Actually Oliphant does fit the mold. I had forgotten about him. Thanks for the reminder.
E.J. Dionne isn't a flame thrower but he
is a shill for the Democrats. He must be on their pay roll.
It's interesting that you view all of these pundits as fitting into a category of rough objectivity. Just who would you consider to be a firebrand of the Left.
It's also interesting that at least four of them are darlings of the Guardian Media Group. Now there's unbiased media.
What qualm do you have with Krugman's quote Finn?
Finn, my favorite liberal writer of all time is William Raspberry. You can probably pull up all his stuff by putting William Raspberry archives into your browser. He and I frequently disagree on the fine points, but he always has a well developed, well reasoned thesis with a minimum of "we're good and they're evil" rant. And he does make one think.
Craven de Kere wrote:What qualm do you have with Krugman's quote Finn?
Nothing more than it is hyperbolic nonsense.
"If you say what is actually obvious: that these people took September 11 as a great political opportunity and used it to push both a domestic economic and social agenda and a foreign policy agenda that had nothing to do with September 11 -- that's an extraordinary charge. And the very fact that it's such a harsh thing to say makes people unwilling to see it."
First of all "these people" always makes my lip curl, but that may just be me.
Excluding the provisions of the Patriot Act which are a direct response to 9/11 (albeit overdone to some minds) what articles of a domestic or social agenda were propelled by 9/11? Faith Bases initiatives? Opposition to Gay marriage? Erstwhile amnesty for illegal Mexican immigrants? Manned missions to Mars?
What elements of an economic agenda were thrust forward by 9/11? Tax cuts?
Certainly aspects of foreign policy were propelled by 9/11, but is that surprising?
Krugman & Co begin with the premise that Bush is Evil and then proceed to try and fill in the blanks.
I have no problem with Krugman disagreeing with each and every element of Bush's total agenda, but to suggest that it was cynically advanced by pandering to 9/11 emotions is just ridiculous as well as reprehensible. It is not the argument of a reasonable person.
Not so ridiculous.
Bill Kristol, chairman of PNAC. Reasonable?
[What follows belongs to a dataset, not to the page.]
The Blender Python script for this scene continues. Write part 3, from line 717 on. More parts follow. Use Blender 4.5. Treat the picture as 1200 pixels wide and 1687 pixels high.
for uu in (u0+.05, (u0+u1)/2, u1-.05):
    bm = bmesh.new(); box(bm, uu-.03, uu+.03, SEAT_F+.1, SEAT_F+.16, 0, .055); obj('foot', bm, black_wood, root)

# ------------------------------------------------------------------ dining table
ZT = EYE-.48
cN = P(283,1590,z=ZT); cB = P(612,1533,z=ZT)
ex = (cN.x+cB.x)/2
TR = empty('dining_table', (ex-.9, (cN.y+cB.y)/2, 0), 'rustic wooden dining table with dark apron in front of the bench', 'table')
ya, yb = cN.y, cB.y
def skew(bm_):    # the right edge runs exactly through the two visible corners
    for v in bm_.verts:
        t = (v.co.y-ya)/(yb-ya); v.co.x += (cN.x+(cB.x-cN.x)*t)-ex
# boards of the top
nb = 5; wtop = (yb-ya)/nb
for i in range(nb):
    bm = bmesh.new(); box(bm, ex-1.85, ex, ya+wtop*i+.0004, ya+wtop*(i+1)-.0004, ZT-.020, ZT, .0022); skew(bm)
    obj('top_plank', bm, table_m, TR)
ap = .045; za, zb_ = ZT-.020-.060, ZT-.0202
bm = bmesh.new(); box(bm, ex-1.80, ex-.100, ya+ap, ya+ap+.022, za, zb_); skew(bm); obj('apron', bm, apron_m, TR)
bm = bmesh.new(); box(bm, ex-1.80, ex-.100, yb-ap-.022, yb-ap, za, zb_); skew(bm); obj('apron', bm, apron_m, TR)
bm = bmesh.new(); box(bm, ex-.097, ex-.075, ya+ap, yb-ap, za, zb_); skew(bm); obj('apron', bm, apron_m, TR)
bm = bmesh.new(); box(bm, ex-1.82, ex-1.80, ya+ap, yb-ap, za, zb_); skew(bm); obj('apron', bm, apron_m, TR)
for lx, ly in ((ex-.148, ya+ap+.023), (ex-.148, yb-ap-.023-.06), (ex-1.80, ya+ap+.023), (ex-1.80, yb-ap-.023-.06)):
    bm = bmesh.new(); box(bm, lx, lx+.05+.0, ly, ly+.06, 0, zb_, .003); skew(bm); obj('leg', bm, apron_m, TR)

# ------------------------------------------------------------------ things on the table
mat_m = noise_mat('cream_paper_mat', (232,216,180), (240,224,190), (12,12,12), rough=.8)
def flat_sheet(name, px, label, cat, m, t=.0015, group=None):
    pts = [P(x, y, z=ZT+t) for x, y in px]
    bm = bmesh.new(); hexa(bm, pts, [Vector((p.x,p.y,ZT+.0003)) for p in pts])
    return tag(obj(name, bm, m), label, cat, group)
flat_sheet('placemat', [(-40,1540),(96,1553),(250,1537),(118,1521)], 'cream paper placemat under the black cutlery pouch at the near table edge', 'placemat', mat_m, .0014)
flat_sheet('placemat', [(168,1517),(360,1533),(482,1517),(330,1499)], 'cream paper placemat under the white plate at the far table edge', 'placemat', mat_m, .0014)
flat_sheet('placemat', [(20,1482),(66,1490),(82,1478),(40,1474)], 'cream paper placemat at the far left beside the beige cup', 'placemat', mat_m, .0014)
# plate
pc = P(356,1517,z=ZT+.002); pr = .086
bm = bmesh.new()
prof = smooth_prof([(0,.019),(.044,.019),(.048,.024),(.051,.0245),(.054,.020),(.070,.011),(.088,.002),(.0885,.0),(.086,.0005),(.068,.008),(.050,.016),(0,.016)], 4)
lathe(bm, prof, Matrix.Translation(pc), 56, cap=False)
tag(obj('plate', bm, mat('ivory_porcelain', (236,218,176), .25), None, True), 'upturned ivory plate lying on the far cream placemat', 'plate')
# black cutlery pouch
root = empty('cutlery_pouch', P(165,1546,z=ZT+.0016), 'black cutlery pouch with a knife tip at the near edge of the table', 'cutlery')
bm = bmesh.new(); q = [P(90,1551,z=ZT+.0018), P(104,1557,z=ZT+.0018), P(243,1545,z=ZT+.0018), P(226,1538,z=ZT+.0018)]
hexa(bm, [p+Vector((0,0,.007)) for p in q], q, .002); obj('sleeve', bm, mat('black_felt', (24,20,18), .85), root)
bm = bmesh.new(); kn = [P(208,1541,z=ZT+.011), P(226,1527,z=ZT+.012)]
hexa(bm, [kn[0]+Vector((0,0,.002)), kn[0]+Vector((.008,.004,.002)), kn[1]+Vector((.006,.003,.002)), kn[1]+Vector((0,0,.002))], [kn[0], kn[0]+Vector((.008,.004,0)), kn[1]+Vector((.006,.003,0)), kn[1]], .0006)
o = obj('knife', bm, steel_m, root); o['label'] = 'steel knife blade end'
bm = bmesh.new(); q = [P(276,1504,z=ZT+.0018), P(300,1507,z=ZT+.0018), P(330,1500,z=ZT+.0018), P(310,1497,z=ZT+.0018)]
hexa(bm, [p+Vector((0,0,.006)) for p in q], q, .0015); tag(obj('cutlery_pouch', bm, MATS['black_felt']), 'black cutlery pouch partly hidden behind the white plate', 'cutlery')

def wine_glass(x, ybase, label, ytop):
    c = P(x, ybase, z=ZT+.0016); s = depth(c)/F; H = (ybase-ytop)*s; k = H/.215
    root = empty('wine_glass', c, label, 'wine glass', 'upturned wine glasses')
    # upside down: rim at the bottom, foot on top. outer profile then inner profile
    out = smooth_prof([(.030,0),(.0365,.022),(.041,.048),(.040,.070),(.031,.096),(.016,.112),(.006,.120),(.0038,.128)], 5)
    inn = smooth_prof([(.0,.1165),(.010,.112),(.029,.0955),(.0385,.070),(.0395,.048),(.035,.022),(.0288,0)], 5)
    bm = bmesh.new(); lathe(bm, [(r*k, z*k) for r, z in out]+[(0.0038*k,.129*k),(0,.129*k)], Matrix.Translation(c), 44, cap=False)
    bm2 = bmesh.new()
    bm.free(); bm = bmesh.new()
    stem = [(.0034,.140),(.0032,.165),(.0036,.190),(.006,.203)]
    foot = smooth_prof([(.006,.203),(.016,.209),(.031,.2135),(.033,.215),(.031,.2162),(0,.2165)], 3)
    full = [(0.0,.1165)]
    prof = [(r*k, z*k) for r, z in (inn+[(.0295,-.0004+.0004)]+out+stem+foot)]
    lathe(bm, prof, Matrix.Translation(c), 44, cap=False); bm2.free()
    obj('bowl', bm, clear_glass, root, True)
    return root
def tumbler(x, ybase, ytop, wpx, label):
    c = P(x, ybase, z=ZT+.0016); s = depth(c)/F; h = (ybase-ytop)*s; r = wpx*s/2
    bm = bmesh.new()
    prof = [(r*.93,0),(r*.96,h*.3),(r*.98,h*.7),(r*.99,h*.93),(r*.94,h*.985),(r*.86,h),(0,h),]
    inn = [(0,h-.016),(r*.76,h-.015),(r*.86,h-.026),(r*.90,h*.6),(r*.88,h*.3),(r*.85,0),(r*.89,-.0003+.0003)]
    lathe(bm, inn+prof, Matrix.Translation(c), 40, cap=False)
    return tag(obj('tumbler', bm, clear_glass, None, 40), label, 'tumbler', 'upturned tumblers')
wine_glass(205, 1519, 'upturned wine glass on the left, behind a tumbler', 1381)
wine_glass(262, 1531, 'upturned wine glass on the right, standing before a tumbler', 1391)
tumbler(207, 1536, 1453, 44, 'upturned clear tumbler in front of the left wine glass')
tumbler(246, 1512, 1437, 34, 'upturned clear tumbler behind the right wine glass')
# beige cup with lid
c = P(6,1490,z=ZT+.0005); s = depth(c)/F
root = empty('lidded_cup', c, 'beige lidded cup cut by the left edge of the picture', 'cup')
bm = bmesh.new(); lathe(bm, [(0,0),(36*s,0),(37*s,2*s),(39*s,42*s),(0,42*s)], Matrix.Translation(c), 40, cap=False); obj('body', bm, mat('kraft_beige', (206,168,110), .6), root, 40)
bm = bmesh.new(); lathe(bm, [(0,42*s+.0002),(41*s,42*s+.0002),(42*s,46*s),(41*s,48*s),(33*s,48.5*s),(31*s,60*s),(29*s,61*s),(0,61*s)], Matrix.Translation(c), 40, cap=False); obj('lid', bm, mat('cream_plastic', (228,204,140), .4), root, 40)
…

Paul Gigot: "Meanwhile, Democrats swoon before Mr. Clinton like the French before de Gaulle in 1944". Reasonable?
I don't have a problem with Brooks.
What have you got against Guardian, Finn? Or do you think all news that doesn't emanate from America must be biased?
I like William Raspberry too, Foxfyre. Have you read
Joseph Perkins, maybe you should check him out.
Finn,
I do not know how one would "pander" to 9/11 except perhaps to invoke it and by my estimation Bush evoked it just about as much as any wise political team would.
My guess is that Krugman's saying that 9/11 gave Bush a lot of political capital and that Bush put every last ounce of it to use (this administration manages said advantages very well). Which I'd agree is not surprising.
Oh, 'cept because they used it in manners disagreeable to him nearly without exception (something nearly true of myself as well) he makes it sound ominous.
Well, to someone diametrically opposed to each move it can be scary.
Truth to tell I've never had use for any columnist. Krugman's a better economist than political scientist IMO.
The only time I remember paying attention to a columnist is when they break something. Like when Thomas Friedman broke the Saud Proposal.
He's an interesting one insofar as columnists go though.